Analog or digital? The difference
- Timeliness: analog is manual and often outdated — digital is real time from machines and ERP.
- Response: analog by word of mouth — digital via rule-based escalation.
- Analysis: analog is barely possible — digital with history and trends.
Which trends are shaping manufacturing?
Patrick Theobald, managing director at Peakboard, sees several trends shaping digital shop floor management. The IIoT provides the data foundation: according to an IDC survey, 74% of German companies wanted to start new IIoT projects, and almost half (46%) increased their IIoT budgets despite economic uncertainty. Added to this are AI for pattern recognition in production data and the connected worker, who is involved via mobile devices and dashboards.
How do I get started?
Getting started works step by step: begin with a pilot project on one line and build out from there. No-code solutions such as Peakboard's Apexboard make it possible to start without programming skills. What matters when choosing the software – features and costs is covered in the related guide. What matters in the end stays the same: the technology supports leadership — it cannot replace it.
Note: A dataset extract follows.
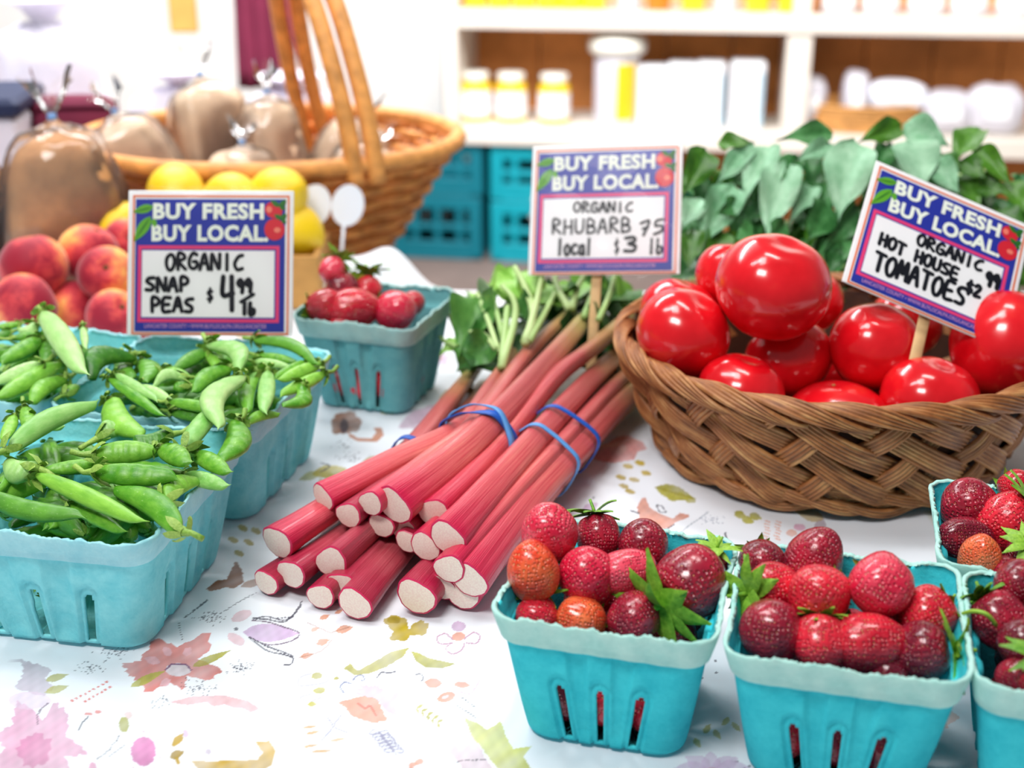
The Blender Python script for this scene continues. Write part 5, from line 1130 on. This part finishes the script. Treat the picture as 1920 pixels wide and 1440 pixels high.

What is digital shop floor management?
Digital shop floor management leads production in real time at the place of value creation. Key figures, status, and actions are pulled automatically from machines and ERP onto digital boards instead of being maintained by hand.
What does implementation cost?
The cost depends on license, hardware, and roll-out effort. With a pilot project on one line and a no-code solution, getting started stays manageable.
Does the software replace leadership?
No. Digital shop floor management is first and foremost a leadership method; the software makes data visible and supports daily routines, but does not replace leadership on the floor.